We planned carefully for our shopping excursion. First, we constructed a menu for the week:

Breakfast: Rice cereal and fruit for Susanne; cereal for Trent; waffles and fruit (or whatever else we can get him to eat) for the kiddo

Lunch: Dinner leftovers for Susanne and Trent; mac and cheese, cheesy toast, or pasta plus fruit for our son

Dinner:

~Sweet potato falafel (we had this on Sunday - it's delicious!)
~Broccoli and quinoa (that was last night's dinner, and it was exceptionally tasty, too)
~Chicken, potatoes, and veggies (Trent's making it right now!)
~Gluten free pizza
~Rice pasta with sauce and veggies
~Soup and salad
~Make-your-own-dinner night (basically, we just eat whatever we can scrounge up from the refrigerator and pantry)

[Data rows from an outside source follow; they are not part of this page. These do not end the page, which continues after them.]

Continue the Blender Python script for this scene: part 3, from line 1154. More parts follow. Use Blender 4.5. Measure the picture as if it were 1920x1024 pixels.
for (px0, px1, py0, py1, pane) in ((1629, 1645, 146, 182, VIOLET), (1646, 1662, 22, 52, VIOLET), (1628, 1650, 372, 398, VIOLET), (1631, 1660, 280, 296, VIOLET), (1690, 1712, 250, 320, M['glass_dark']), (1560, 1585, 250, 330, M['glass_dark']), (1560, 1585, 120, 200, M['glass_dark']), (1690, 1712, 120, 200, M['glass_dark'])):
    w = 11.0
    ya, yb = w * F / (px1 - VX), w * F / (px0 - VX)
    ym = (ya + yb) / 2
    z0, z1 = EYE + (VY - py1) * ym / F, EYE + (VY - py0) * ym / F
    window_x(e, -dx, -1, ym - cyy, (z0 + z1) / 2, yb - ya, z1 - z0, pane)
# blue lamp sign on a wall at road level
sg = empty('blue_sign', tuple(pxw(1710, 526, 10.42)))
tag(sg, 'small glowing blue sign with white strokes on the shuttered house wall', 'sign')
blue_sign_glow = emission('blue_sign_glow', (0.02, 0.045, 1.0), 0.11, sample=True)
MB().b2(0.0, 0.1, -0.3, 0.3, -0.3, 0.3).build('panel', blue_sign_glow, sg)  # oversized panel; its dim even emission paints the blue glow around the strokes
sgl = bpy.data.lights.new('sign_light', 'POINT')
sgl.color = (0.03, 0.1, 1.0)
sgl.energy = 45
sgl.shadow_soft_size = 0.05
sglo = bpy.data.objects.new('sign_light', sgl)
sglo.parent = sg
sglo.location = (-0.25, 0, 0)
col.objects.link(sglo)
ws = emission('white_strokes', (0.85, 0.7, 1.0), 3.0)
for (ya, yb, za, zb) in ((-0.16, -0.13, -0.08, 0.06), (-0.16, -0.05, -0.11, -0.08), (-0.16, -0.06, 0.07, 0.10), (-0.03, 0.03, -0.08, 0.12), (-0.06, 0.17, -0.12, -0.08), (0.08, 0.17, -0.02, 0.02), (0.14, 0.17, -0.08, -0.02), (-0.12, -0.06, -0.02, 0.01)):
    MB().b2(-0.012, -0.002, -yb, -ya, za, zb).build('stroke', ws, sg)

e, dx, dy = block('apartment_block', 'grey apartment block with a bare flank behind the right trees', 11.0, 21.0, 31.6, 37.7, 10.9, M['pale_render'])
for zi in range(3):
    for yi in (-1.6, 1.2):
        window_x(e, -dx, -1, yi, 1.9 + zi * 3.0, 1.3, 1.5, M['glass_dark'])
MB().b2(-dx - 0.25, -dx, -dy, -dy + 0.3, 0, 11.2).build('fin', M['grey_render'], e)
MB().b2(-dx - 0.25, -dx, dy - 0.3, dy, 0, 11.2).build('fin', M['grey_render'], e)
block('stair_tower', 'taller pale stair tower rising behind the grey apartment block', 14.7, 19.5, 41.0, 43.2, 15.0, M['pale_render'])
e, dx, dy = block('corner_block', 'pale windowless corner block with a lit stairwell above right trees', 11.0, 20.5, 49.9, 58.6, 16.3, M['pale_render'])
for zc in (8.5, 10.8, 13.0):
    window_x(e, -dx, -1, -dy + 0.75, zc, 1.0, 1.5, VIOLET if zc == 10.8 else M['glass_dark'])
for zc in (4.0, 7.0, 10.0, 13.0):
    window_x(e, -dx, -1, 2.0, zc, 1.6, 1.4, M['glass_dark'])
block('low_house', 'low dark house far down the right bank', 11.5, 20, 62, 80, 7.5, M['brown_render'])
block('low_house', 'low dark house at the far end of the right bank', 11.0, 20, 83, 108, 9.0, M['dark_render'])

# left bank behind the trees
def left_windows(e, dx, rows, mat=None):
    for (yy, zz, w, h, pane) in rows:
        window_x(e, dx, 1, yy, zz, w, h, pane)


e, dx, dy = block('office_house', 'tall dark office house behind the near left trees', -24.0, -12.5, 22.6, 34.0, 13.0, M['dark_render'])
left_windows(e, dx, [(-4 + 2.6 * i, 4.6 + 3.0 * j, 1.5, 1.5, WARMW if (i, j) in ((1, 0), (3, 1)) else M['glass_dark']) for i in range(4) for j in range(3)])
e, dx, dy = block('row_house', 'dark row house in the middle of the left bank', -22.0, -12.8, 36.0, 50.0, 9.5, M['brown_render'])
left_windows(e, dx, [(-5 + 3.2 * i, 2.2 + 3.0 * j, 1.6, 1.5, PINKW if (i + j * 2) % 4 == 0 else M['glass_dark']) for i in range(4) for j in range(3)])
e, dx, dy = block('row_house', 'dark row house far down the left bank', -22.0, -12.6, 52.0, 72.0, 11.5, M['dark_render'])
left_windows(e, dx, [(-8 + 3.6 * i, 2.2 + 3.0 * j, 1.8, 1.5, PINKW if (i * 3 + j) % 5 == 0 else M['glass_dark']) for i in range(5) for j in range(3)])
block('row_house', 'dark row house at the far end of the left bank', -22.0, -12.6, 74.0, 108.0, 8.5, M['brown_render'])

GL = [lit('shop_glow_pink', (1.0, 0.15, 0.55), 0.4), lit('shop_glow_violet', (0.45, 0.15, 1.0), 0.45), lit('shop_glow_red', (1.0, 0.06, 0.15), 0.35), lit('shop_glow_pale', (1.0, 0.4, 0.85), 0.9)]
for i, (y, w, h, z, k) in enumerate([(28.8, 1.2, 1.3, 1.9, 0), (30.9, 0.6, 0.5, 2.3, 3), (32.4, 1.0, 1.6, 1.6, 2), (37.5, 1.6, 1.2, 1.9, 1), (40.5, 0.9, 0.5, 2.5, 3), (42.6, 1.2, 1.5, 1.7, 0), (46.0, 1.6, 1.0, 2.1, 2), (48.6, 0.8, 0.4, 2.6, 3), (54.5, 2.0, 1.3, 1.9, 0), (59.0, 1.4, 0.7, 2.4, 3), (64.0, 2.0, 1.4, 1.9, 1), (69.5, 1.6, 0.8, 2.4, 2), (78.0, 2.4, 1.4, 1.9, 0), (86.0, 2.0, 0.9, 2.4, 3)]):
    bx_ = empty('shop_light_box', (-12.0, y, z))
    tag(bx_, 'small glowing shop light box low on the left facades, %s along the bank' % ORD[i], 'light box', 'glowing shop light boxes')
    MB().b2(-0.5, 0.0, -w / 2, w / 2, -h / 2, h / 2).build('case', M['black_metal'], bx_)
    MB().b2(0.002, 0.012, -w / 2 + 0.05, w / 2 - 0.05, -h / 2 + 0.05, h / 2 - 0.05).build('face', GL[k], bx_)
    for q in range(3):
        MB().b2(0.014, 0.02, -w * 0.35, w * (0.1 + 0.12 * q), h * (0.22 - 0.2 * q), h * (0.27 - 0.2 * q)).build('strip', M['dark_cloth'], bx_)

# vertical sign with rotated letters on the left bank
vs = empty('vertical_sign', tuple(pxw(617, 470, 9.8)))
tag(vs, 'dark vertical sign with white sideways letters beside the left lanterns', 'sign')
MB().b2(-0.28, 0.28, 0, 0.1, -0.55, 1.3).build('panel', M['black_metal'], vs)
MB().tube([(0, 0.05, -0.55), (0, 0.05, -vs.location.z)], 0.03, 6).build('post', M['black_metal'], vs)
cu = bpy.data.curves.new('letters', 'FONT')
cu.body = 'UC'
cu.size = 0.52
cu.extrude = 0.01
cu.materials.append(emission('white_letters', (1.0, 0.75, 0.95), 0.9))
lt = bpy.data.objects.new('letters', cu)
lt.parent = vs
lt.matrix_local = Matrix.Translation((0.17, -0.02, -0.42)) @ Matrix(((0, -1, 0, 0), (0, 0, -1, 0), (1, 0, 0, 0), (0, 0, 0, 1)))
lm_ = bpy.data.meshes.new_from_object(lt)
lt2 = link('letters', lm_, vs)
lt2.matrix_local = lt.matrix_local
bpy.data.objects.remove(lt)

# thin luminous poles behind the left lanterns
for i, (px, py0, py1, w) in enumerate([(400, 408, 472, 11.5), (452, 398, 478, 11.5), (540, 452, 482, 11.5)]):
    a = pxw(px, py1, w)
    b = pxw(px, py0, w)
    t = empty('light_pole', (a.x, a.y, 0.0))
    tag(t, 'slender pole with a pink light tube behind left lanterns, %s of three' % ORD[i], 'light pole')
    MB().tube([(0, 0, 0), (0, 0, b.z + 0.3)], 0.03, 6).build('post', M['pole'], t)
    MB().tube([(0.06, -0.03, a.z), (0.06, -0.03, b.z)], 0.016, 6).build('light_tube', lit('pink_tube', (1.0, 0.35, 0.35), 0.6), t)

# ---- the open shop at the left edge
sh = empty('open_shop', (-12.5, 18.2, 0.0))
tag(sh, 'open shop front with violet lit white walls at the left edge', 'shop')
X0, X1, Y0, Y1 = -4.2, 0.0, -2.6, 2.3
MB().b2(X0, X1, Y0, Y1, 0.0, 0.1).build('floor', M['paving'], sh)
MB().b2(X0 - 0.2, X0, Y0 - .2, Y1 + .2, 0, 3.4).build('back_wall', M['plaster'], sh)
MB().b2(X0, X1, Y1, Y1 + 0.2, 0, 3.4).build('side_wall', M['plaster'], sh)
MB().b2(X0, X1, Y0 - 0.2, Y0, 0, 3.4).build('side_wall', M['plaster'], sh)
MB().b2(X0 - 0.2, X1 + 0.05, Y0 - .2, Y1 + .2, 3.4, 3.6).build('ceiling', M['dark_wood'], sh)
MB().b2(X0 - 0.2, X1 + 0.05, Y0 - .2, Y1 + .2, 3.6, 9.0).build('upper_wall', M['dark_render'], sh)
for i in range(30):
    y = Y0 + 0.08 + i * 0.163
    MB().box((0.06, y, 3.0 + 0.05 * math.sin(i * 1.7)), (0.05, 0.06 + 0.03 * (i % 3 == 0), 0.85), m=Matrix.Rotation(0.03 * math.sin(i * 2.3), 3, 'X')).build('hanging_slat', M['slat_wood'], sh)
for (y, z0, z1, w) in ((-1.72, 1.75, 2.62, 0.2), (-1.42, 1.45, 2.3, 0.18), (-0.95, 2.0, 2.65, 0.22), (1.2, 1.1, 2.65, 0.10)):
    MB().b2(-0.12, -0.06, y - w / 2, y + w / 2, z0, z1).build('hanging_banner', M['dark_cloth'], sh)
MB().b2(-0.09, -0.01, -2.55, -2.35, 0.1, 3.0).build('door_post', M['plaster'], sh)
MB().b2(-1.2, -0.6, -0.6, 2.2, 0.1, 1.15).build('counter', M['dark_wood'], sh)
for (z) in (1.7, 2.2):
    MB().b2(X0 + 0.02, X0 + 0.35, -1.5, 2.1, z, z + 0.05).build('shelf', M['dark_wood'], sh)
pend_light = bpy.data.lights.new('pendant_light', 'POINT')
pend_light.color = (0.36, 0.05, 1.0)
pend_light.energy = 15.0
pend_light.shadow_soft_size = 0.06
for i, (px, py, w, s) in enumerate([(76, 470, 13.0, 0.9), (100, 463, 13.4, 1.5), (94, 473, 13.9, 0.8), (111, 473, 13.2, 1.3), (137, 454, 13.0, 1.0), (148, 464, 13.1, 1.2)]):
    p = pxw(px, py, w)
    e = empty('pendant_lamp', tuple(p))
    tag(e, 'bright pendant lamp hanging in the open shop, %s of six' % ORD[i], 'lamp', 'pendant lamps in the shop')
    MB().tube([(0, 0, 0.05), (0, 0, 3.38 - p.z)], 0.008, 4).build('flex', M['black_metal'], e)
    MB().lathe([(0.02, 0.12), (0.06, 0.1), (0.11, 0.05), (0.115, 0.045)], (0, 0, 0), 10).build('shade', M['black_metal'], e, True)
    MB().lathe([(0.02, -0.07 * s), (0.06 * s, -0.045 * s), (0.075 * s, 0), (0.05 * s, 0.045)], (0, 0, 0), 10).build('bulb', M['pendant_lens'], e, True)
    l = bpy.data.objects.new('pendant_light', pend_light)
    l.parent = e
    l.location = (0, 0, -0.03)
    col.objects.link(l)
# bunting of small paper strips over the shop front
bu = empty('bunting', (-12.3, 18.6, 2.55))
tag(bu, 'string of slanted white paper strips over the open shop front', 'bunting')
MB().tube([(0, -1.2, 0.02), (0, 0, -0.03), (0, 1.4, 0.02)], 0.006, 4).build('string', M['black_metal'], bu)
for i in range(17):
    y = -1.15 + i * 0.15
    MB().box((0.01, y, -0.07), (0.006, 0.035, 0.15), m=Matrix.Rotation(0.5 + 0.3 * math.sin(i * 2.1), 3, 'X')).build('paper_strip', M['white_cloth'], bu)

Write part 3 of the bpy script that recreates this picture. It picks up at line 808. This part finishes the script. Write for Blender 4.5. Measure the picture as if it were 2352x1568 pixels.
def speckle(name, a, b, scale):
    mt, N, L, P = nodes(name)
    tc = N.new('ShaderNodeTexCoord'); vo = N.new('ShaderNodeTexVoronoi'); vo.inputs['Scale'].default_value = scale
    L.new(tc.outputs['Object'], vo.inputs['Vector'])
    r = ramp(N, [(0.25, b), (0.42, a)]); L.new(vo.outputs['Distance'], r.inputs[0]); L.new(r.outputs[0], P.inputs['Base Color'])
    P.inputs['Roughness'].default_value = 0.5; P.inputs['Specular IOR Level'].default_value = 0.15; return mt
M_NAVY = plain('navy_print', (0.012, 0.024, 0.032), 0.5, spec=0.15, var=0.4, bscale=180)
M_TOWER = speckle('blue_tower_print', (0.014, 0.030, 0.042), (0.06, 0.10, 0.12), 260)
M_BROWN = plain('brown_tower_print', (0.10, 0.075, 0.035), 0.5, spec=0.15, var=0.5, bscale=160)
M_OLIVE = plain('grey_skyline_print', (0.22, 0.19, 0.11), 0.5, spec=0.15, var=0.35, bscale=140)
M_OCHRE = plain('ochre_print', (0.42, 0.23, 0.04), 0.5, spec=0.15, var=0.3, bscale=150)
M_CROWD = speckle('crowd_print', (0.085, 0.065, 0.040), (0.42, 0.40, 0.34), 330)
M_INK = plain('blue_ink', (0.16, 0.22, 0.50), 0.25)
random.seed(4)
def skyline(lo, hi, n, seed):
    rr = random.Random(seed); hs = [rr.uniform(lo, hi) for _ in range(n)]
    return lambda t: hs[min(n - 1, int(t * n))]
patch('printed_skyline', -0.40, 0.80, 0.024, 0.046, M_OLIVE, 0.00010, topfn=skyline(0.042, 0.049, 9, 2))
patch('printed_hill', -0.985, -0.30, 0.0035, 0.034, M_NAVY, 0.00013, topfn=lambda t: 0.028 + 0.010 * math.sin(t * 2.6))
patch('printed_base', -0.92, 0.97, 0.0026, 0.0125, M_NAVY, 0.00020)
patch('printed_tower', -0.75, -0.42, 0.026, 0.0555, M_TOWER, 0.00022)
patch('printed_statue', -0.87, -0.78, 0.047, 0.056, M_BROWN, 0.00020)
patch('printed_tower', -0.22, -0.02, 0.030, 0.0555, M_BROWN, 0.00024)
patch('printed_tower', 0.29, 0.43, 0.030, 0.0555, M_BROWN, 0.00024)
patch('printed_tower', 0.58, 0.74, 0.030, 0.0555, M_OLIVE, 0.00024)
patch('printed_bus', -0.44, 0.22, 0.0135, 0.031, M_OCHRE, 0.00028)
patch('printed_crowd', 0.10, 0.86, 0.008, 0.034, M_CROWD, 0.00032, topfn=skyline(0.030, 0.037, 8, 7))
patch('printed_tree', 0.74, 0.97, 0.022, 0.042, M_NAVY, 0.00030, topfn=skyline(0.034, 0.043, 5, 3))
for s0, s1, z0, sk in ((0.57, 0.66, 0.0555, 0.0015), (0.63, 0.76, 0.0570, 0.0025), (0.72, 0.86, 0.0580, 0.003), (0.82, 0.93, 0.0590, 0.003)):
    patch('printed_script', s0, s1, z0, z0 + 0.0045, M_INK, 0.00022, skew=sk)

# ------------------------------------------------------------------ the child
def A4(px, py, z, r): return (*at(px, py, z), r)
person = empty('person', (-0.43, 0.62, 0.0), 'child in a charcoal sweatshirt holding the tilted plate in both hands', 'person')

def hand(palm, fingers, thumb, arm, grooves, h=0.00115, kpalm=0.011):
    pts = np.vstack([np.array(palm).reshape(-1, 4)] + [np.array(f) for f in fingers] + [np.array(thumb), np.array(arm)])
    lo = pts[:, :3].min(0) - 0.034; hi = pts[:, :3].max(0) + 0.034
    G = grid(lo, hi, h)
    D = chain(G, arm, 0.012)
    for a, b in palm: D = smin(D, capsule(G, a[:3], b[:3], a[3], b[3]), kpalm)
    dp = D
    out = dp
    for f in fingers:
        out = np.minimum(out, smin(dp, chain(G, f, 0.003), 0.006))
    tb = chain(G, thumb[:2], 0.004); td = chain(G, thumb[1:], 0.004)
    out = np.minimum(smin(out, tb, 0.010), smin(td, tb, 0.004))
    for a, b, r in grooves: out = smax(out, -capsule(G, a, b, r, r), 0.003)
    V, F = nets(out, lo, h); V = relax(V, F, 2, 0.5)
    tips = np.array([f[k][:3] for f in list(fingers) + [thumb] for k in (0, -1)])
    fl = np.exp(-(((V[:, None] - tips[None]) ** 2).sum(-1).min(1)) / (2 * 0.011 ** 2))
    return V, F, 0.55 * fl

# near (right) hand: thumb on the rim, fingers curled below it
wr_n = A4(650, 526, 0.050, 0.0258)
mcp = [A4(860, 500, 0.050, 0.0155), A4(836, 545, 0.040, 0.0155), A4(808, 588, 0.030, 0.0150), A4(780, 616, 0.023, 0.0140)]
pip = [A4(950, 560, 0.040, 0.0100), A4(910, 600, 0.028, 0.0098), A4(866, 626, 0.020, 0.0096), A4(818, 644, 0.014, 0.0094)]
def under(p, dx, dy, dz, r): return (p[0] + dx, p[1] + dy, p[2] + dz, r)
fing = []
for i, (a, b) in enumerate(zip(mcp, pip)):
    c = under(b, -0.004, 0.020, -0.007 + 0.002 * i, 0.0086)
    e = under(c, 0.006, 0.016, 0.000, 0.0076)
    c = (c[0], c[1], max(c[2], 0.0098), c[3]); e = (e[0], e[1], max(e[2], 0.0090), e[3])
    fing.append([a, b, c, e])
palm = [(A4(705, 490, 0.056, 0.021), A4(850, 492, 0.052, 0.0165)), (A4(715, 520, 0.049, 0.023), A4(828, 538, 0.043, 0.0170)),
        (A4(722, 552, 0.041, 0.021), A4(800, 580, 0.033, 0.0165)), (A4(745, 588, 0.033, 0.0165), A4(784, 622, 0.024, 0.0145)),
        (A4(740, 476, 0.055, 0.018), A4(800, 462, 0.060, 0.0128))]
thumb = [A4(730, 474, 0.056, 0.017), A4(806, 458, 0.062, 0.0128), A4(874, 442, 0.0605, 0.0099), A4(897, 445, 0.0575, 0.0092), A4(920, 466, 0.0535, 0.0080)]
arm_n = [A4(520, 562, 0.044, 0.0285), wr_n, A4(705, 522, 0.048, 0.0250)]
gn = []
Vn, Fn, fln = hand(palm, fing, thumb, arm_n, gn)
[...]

The total bill rang in at $108. That's less than last week (because we didn't purchase as much meat this time), but still more than we would ever spend at Kroger. The organic, free-range chicken cost nearly $8 on its own. I selected a bunch of Bob's Red Mill products (like gluten-free chickpea flour and ground flaxseed) that were each about $5 (but they'll last for at least a couple of months). We also purchased a variety of organic fruits and veggies: apples, bananas, spinach, onions, potatoes, sweet potatoes, celery. We threw in some cheese, butter, and milk that we can use in this week's and following weeks' recipes. Treats included a pack of gluten-free cookies for me and my son and some beer for my husband.

It was an expensive trip, but the bill might be lower next week simply because we're now armed with more basic ingredients. Plus, I don't anticipate that we'll be going out to eat anytime soon. We're finding that it's cheaper, easier, and more satisfying to just cook at home.